3. The text mining market has recently boomed, and good ROI appears to be the norm.

*My implicit vs. explicit distinction here is meant to distinguish technologies that manage text as some sort of BLOB or other blob vs. technologies that take account of the fact that it is text, which contains words, phrases, synonyms, and so on.

If text technologies could live up to researchers’ dreams, typical knowledge workers would save hours per week and in many cases hours per day. The benefits would rival at least those of the whole PC/office productivity/messaging set of technologies. Thus, at least in theory, the market potential for these technologies is enormous.

October 19, 2005

Linkage among different text technologies

The first post in this blog describes its subject as “a group of interrelated, linguistics-based technology sectors, including text mining, search, speech recognition, and text command-and-control.” So I might as well kick off the discussion by summarizing some reasons why I think these sectors really are connected to each other. Very quickly:

IBM says so, and nobody (that I know of) is contradicting them.
The essence of the UIMA story is that a lot of different pieces of technology need to be swapped in and out, not just among different brands of the same text applications, but among different kinds of text app. The vendors I checked with are uniformly skeptical about whether UIMA will have a real market impact, but none disputes UIMA’s underlying premise.

The tokenization chain. This general industry agreement is only one of three major reasons I believe in the general UIMA premise (while sharing the skepticism about that particular framework’s early adoption). A second dates back to when I was first learning about text search. At a Verity User Conference in, I think, April 1997, I had a very interesting conversation about Verity’s new architecture. (Probably with Phil Nelson, maybe with somebody else, such as Hugh Njemanze or Nick Arnett.) Basically, the system had been modularized, and the way it had been modularized was to create a flow of tokenization after tokenization after tokenization. The third reason is the observation that Inxight, so central to the tokenization strategies of text search vendors, plays pretty much the same role for the text mining companies.

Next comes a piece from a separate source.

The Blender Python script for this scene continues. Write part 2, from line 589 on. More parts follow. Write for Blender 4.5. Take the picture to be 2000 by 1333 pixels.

The centrality of concept ontologies. I don’t currently have an opinion about the Semantic Web, but in a more limited sense it’s clear that ontologies will rule text applications. Whether for search, text data mining, or application command/control, it just doesn’t suffice to identify, find, weigh, or respond to individual words. Rather, you need to add other words indicating similar meaning – or a similar user “intent” — into the mix.*

This is a big deal, because simple minded ontologies don’t work. They can’t just be automatically generated, and they can’t just be hand-built. They can’t just be custom to each user or user enterprise, but they also can’t be provided entirely by technology vendors. Almost no large enterprises currently have a good system of ontology building and management, but in the near future most will have to. Evolution in this area will be a crucial determinant of how multiple text technology submarkets are shaped.

In particular, this is a big enough deal that I think search and text data mining and other text technologies will, for each enterprise, tend to use the same ontology.

*Note: There’s a whole other question as to how long we’ll be able to get by just looking at semantics, or whether syntactic analysis absolutely also should be in the mix. But first things first; without a good ontology, syntactic analysis is a pretty hopeless endeavor.

The use of text data mining in other areas. The automated part of the ontology building process involves a lot of text data mining. Large search engine companies generally do a lot of data mining to establish and validate tweaks to their search algorithms. The same goes for spam filters and more questionable forms of censorware. You can’t act intelligently without learning, and machines don’t learn well without doing statistical analyses.

I hope to post soon on each of these issues at more length, and I encourage comments on any of them as inputs to further work. But for now, I’ll just claim to have provided strong evidence for my initial point: Seemingly different text technologies are indeed closely related.